__Short exercise__:
Each line from the start of the data below through the one containing "COL = scene.collection" must be reproduced exactly.

__Data excerpt__:
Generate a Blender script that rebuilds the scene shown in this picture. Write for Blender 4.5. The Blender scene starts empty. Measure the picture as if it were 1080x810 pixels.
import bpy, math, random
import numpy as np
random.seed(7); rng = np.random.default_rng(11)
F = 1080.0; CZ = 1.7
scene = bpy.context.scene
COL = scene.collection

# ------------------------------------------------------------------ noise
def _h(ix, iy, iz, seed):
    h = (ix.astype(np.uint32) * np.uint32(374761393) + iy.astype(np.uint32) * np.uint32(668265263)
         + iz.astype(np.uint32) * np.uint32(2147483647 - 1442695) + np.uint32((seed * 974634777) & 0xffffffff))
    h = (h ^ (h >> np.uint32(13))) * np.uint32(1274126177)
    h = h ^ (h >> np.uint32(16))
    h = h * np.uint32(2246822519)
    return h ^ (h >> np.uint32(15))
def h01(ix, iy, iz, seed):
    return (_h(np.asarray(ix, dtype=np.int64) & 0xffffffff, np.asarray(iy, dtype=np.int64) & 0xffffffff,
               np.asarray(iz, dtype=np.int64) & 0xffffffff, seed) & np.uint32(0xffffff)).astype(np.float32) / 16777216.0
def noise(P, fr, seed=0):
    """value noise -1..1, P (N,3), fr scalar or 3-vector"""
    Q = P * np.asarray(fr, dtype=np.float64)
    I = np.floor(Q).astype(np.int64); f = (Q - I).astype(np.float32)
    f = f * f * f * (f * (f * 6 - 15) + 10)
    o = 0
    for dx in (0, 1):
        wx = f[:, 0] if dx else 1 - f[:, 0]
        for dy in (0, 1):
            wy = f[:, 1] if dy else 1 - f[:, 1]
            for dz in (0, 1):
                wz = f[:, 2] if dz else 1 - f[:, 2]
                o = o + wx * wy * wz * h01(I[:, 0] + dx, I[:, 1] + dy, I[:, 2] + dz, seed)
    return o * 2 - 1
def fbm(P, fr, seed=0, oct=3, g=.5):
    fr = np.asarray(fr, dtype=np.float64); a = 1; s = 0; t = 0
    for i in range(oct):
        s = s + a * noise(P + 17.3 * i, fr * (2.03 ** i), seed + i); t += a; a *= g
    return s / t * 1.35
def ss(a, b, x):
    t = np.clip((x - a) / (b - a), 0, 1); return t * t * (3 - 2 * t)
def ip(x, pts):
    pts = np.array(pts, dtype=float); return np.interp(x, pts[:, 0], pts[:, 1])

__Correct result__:
Generate a Blender script that rebuilds the scene shown in this picture. Write for Blender 4.5. The Blender scene starts empty. Measure the picture as if it were 1080x810 pixels.
import bpy, math, random
import numpy as np
random.seed(7); rng = np.random.default_rng(11)
F = 1080.0; CZ = 1.7
scene = bpy.context.scene
COL = scene.collection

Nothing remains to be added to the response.